このページの目次
国税通則法22条の「郵便」について判断した裁決事例について、弁護士法人あいち刑事事件総合法律事務所が解説します。
【裁決事例】
ゆうメールによる確定申告書が,法定申告期限後の3月16日に送達され,無申告加算税が適用されたところ,国税不服審判所の裁決でこれが是認された事例
【関係法規の内容】
・所得税の確定申告は,法定申告期限(毎年3月15日)までに税務署長に提出しなければならない。
・「郵便」により,申告書が提出された場合はその消印の日付で提出されたものとみなされる。
・締め切りに遅れた申告には無申告加算税(税額50万円まではプラス15%,50万円超部分はプラス20%)が適用される。
【事案の概要】
本件は,所得税の確定申告を「ゆうメール」で提出した納税者が,法定申告期限(本件では,平成24年3月15日)を超えた同年3月16日に上記「ゆうメール」を税務署に到達させたことから,無申告加算税の賦課決定を受けたというものです。
これに対し,上記納税者が,国税通則法22条によれば,「郵便により提出された場合には,通信日付印により表示された日」に提出されたものとみなす旨の規定を根拠に,「ゆうメール」で提出していることから「郵便」による提出であるとし,無申告加算税の賦課決定を不服として国税不服審判所に審査請求したというものです。
争点は,「ゆうメール」が上記法条の「郵便」(以下単に「郵便」という。)に当たり,発送時点で申告書を提出したとされるか否かという点です。
【裁決理由】
上記納税者は,「ゆうメール」は「郵便」に当たるから期限内に申告書を提出している旨主張する。しかし,「ゆうメール」は,次のように「郵便」には当たらない。
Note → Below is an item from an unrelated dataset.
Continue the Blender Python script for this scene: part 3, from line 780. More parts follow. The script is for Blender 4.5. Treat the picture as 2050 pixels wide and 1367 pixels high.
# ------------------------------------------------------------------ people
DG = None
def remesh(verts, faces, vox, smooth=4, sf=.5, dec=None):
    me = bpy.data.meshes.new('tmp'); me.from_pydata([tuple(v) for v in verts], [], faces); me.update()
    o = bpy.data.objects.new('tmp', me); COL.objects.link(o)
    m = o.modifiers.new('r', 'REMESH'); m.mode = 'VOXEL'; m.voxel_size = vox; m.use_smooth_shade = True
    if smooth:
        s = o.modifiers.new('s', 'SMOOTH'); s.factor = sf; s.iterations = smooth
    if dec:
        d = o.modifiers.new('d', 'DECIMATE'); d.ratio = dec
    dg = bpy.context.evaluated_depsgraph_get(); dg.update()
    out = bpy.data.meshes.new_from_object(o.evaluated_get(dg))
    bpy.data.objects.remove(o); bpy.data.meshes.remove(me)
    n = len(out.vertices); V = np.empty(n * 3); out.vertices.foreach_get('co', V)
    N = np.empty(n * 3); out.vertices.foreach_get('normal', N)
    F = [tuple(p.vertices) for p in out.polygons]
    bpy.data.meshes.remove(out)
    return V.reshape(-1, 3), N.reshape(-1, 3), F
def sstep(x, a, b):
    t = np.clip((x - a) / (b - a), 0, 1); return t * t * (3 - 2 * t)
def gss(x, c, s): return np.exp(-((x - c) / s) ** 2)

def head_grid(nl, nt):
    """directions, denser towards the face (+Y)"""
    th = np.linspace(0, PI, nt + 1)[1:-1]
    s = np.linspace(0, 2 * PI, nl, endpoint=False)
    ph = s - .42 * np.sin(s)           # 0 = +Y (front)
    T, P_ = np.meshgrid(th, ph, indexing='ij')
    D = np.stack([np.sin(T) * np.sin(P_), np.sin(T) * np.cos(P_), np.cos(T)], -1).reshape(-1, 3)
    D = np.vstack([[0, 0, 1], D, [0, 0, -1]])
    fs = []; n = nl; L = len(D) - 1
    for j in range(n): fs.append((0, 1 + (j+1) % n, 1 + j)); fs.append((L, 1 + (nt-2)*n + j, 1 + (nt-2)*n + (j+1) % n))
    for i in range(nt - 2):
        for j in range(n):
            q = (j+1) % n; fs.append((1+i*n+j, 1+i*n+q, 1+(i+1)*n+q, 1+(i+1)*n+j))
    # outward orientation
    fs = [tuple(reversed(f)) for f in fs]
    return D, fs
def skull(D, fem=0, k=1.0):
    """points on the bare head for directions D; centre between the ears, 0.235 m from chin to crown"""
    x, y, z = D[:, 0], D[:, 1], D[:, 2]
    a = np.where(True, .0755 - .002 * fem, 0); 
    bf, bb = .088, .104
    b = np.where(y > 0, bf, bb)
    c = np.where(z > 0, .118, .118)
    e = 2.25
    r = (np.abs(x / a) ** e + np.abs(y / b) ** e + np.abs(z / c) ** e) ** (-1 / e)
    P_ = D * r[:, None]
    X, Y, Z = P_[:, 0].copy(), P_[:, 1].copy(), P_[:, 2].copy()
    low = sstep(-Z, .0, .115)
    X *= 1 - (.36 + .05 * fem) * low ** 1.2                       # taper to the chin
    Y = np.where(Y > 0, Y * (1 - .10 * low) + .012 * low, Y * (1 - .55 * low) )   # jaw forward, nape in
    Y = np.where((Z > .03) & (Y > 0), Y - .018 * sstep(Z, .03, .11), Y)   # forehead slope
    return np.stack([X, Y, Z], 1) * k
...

ここに,「郵便」とは,日本郵便株式会社(現行)において,国民の日常生活に不可欠の通信手段として高度に公共性を有する同社の独占事業であり,大量の郵便物を送達距離の長短,交通移動手段の地域差等に関係なく,同社の定める内国郵便約款に基づき迅速処理を果たす業務をいう。
「ゆうメール」は,同社の事務ではあるが,上記内国郵便約款ではなく,同社のポスパケット約款に基づくサービスであり,とりわけ,納税申告書等の信書の運送は出来ないとして,これを引受け拒絶の対象に含ませている。
これらの役務提供上の差異からすれば,「ゆうメール」は「郵便」には当たらない。
したがって,本件申告書は期限後に提出されたものである。
【留意点】
申告書の提出が期限に間に合わなかった場合,無申告とされ,加算税を課されることとなります。
この場合,国税通則法によれば,正当な理由がない限り「無申告加算税を課する。」と規定されており(66条1項),「課すことができる。」とは規定されてはいません。したがって,正当理由がない限り,無申告加算税の一律適用を受けるという不利益を受ける点には留意が必要です。
また,裁決には,税務署等に対し拘束力があり,今後,同一の事案に対し,同様の適用を受けることとなります。
このことから,ゆうメールによる申告書の提出は極力控え,やむを得ないとしても3月15日に必着させなければ不利益を受けることとなります。この点にはくれぐれも留意が必要です。